Why Another Leg Down in SaaS and Software May Be in the Making
The first leg down in SaaS and software was mainly about duration.
The market did not immediately decide that all software earnings were impaired. It decided that those earnings could no longer be discounted with as much confidence as before. AI introduced uncertainty around product durability, pricing power, competitive moats, seat-based models, and long-term customer retention.
As a result, investors shortened the valuation horizon they were willing to assign to future software cash flows.

Software stocks, while earnings held up. That was derating step one.
The next leg down, if it comes, would be different. It would not only be about a shorter duration over which to discount future earnings. It would be about the earnings base itself becoming less reliable at the same time that discount rates remain elevated.
Growth assets price two independent variables simultaneously. The first is the future cash flow the asset is expected to generate. The second is the discount rate applied to that future cash flow. Software traded at premium multiples because both assumptions worked in its favor for a long time. Investors believed in durable, high-margin growth, and they applied relatively forgiving discount rates to those future earnings.
That combination is now under pressure.
The rates backdrop has changed again. Bank of America now expects three Federal Reserve rate hikes in 2026, while Deutsche Bank has reportedly moved in a similar hawkish direction, with two hikes expected this year. The exact number matters less than the direction of the revision. The market debate has shifted from “how many cuts?” to “could the Fed be forced to hike again?”

That matters for SaaS and software because these are long-duration equities. Their valuation depends heavily on future cash flows. When short and intermediate rates rise, the discount rate applied to those future cash flows rises as well. That lowers present value and compresses multiples.
The bond market is also sending a warning. The IEF and IEI charts point to pressure on intermediate-duration Treasuries, which implies higher yields in the belly of the curve. If the belly and the short end rise quickly while the long end stays closer to current levels, the yield curve flattens.
That is not a good scenario for SaaS stocks.

A flattening curve led by rising short and intermediate rates means investors are being asked to discount future software earnings at higher rates. At the same time, AI is making those future earnings harder to underwrite. The market would no longer be applying a higher discount rate to the same earnings stream. It would be applying a higher discount rate to a less certain earnings stream.
Investors may quickly think back to 2022. That year, long-duration growth assets were hit hard as rates rose and valuation multiples reset. The risk today is not an exact replay of 2022. The setup is different. In 2022, the pressure came mainly from the discount-rate side. Today, the discount-rate pressure may be returning while AI creates a second pressure point around earnings durability.

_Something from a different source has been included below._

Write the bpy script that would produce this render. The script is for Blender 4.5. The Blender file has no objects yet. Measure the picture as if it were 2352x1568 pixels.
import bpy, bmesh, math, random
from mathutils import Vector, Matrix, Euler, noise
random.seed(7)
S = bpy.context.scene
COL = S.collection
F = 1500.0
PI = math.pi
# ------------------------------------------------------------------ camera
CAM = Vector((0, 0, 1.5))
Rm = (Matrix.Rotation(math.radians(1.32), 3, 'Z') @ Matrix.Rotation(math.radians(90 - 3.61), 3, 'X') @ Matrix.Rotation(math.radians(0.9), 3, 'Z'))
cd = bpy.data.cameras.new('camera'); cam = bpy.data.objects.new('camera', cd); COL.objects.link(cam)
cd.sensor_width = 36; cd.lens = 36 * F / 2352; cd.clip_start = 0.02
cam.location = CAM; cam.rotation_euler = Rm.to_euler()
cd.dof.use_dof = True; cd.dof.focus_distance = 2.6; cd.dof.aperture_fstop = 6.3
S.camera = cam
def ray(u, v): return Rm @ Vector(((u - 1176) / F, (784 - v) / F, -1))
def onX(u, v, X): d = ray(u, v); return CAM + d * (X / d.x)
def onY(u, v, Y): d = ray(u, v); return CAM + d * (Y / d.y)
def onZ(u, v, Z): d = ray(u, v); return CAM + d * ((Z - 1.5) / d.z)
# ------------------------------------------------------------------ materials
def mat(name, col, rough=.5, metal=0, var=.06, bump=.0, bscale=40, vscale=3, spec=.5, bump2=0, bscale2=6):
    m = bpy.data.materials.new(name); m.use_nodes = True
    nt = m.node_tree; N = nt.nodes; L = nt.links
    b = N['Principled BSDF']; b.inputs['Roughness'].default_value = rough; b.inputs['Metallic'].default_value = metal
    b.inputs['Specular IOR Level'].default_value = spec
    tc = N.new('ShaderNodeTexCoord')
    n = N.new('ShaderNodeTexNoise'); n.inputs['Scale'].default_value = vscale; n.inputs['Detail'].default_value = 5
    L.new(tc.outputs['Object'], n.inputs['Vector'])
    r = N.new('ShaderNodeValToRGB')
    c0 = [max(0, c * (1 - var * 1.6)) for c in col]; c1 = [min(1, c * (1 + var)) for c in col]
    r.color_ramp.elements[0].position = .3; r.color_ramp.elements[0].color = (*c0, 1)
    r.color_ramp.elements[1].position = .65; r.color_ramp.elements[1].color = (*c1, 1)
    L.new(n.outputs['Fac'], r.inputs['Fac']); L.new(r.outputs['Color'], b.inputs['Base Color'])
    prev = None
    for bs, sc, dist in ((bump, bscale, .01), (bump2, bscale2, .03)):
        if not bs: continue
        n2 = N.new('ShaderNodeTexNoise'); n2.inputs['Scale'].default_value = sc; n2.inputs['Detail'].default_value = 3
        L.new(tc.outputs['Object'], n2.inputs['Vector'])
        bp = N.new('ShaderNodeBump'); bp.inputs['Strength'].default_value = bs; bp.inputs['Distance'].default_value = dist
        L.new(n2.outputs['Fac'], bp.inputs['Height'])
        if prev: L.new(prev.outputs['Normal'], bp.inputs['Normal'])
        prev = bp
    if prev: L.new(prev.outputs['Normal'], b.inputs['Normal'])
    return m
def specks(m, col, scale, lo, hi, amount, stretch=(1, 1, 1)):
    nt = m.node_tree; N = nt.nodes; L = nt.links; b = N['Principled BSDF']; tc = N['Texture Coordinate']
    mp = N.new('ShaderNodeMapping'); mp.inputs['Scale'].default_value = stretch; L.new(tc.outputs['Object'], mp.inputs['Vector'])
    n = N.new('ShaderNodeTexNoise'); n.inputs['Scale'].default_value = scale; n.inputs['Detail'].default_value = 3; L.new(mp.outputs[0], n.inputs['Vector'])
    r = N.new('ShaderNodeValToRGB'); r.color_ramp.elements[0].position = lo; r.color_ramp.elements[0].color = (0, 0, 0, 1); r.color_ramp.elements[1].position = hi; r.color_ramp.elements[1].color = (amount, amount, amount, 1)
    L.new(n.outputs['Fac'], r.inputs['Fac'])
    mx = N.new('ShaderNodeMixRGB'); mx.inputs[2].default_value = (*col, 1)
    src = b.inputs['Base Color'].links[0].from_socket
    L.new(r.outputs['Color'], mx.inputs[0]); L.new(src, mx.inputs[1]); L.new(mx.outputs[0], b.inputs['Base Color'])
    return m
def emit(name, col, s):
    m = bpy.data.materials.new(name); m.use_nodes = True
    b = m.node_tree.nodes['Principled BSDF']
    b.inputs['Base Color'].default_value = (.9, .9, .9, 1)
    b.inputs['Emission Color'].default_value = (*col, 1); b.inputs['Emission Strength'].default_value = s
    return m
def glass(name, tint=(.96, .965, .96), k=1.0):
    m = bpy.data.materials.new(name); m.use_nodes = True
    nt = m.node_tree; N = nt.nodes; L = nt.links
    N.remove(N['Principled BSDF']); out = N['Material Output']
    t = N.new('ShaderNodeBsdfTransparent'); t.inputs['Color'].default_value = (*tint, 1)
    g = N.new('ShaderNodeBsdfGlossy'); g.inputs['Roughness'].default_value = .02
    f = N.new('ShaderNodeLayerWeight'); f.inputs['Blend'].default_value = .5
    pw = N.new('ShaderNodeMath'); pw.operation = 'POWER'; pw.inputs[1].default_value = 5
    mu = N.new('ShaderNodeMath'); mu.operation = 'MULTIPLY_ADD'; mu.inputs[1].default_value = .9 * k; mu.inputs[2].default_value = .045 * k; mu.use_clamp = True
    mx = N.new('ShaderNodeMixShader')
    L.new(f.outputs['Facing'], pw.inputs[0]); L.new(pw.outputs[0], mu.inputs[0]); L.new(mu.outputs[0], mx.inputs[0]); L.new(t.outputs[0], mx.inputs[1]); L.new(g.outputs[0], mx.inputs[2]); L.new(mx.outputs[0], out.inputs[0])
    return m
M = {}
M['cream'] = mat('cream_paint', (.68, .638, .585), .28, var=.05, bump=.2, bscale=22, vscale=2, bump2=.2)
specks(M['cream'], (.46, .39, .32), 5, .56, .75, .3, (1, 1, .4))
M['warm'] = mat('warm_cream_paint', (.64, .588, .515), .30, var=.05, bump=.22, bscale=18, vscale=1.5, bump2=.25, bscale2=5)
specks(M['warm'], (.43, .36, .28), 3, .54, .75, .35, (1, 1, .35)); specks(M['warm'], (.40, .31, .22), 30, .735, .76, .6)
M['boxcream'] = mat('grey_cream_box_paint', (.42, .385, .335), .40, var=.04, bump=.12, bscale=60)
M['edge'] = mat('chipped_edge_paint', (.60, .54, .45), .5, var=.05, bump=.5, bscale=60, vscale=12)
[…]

That is where the second leg becomes dangerous.
Higher rates attack the multiple. AI uncertainty attacks the earnings stream. Together, they create the possibility of a second derating phase.
In some software categories, AI is not just a productivity enhancer. It is a force that can change the economics of the product category itself. If AI lowers switching costs, automates workflows, compresses seat-based pricing, or makes legacy software functions easier to replicate, then the expected cash flow pool changes.
Operating companies inside a growth sector face their own incentive problem. Maintaining competitive position in an AI-driven environment requires sustained investment. Companies must spend on infrastructure, model integration, product redesign, security, distribution, and customer retention. For the largest platforms, this means massive capital expenditure. For smaller SaaS companies, it can mean higher R&D intensity, margin pressure, or a greater need to access external capital.
At the same time, commoditization can accelerate. When product performance converges across competitors, pricing power moves from seller to buyer. Customers become less willing to pay premium prices for software that looks increasingly substitutable. Margin compression follows. Compressed margins reduce the cash flows that originally justified high multiples.
The same investment required to defend a competitive position can therefore produce lower returns if the product category itself becomes more commoditized.
This risk is not limited to unprofitable SaaS. It can also affect profitable software companies if investors begin to question whether margins, growth rates, retention, and pricing power are sustainable. The market does not need earnings to collapse for multiples to compress. It only needs confidence in the durability of those earnings to fall.
The pressure may also extend to parts of the Magnificent Seven. The issue is not whether these companies are strong. They are. The issue is whether the market has already priced in future AI benefits in current valuations, even as the cost side becomes more visible. If AI capex rises faster than monetization, or if returns on that spending become harder to prove, then even dominant platforms can face multiple pressure.
This is why the rotation toward hardware, infrastructure, semiconductors, networking, data centers, power, and cooling has a structural logic. These businesses monetize the AI race itself, not necessarily its final winner. They serve all competing architectures and platforms. Their demand is easier to verify because it depends less on which application-layer company ultimately captures the profit pool.
That is the key distinction.
Software investors must underwrite who wins, how much pricing power remains, and how durable the earnings stream will be. Infrastructure investors can underwrite the arms race.
The conclusion is simple: the first leg down in SaaS and software was about duration risk. The next leg down may be about earnings risk, meeting rate risk.
When future cash flows become less certain, and the discount rate rises simultaneously, the adjustment is not additive. It is multiplicative.